Nothing but the lines from the line with "Model this scene" to the line with "from mathutils import Vector, Matrix", both included, is to be repeated, and those exactly. Leave out the pictures.

[Rows from a 3D scene dataset]
>> Start

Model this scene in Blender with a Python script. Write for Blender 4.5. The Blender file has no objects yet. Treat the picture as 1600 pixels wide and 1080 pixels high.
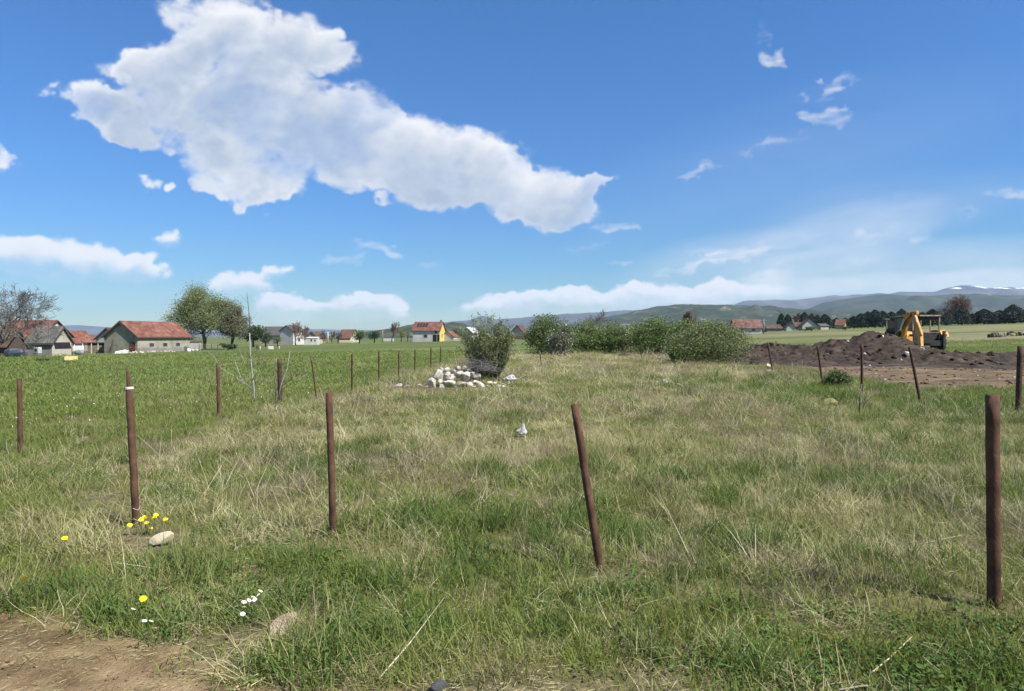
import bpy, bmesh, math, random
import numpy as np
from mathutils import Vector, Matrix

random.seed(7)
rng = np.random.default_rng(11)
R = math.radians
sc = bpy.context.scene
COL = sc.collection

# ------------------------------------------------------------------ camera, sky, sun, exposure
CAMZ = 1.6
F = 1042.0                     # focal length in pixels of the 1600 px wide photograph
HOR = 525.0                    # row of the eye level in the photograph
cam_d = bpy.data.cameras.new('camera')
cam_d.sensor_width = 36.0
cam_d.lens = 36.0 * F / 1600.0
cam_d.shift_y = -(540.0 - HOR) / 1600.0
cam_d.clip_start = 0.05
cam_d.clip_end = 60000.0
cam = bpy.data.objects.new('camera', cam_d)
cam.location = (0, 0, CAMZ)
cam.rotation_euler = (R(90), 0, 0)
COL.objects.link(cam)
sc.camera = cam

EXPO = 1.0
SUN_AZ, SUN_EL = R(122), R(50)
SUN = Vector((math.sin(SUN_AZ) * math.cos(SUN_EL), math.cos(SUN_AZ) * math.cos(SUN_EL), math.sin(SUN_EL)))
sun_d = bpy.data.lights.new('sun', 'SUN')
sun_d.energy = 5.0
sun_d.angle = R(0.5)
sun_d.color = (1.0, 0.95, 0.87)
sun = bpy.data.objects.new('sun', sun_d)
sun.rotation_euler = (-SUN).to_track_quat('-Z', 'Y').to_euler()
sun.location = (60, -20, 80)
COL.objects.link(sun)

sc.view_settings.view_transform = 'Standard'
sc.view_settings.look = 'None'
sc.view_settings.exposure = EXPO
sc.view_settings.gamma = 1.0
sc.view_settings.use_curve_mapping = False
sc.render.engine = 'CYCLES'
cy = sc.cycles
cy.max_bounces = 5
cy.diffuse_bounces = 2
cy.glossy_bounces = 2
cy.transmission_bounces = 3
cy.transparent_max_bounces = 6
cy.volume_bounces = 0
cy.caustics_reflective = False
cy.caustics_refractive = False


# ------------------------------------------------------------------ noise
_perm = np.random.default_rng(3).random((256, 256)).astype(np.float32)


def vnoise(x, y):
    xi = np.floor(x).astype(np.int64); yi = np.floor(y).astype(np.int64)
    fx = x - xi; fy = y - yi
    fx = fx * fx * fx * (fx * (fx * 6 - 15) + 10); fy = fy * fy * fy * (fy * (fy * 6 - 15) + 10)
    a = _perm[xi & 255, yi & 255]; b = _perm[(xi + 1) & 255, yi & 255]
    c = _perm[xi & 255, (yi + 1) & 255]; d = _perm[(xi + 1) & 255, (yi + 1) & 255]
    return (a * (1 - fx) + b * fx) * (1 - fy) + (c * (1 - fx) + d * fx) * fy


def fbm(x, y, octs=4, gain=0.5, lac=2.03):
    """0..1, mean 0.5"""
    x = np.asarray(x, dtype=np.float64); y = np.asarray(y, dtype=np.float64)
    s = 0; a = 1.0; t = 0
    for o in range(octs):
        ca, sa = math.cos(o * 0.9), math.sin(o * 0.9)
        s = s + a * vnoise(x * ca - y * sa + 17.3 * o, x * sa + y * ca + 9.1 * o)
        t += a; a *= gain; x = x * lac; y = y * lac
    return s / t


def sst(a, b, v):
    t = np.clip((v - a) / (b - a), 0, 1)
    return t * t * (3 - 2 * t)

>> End
>> Start

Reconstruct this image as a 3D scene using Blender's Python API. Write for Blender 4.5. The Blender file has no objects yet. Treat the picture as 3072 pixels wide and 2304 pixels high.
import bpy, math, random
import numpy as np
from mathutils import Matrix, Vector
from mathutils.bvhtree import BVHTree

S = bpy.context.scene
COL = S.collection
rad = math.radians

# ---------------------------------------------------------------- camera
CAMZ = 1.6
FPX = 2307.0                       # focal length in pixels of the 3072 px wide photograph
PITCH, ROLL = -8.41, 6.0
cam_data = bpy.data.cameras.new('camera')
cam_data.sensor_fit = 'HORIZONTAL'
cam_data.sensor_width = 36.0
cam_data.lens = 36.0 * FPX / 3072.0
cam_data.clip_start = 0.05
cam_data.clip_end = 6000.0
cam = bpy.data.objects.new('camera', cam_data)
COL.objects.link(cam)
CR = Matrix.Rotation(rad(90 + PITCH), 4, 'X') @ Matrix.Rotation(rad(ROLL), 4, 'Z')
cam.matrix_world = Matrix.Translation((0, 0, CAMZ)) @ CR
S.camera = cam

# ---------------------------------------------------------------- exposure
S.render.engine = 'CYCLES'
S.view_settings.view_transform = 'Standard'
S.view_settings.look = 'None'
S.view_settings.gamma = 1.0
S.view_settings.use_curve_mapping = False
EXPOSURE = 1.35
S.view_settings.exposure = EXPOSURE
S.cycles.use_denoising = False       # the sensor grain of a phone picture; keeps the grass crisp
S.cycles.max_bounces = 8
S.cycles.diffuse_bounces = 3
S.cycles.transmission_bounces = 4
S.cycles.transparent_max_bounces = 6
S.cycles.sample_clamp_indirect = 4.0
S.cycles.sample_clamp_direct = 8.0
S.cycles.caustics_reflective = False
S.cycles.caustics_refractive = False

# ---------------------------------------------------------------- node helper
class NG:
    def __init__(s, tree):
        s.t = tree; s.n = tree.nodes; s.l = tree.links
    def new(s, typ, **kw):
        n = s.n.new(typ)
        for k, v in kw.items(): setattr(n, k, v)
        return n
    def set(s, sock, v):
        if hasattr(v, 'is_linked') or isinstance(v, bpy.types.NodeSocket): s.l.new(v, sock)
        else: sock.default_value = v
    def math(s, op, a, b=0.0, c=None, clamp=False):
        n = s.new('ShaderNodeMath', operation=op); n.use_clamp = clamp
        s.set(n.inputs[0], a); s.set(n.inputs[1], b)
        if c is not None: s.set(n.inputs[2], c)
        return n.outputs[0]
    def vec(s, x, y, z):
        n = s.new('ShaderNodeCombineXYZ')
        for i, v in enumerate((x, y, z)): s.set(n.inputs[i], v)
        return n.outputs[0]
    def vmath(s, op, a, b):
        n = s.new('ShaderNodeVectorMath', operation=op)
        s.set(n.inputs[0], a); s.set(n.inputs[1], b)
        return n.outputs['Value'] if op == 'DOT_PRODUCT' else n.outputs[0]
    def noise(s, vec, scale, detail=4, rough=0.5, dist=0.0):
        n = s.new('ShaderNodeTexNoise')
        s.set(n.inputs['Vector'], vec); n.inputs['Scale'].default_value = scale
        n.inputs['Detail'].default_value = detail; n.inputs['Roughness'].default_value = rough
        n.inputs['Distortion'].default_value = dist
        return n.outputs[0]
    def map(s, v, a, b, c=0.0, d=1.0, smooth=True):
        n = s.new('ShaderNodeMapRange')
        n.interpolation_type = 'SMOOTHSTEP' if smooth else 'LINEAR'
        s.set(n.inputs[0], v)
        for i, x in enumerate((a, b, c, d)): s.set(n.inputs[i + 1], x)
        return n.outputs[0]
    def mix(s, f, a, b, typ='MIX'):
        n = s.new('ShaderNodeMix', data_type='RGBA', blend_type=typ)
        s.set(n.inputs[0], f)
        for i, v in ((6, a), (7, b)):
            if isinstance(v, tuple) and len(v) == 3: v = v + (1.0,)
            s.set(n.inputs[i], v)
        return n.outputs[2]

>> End

## [Complete response]
Model this scene in Blender with a Python script. Write for Blender 4.5. The Blender file has no objects yet. Treat the picture as 1600 pixels wide and 1080 pixels high.
import bpy, bmesh, math, random
import numpy as np
from mathutils import Vector, Matrix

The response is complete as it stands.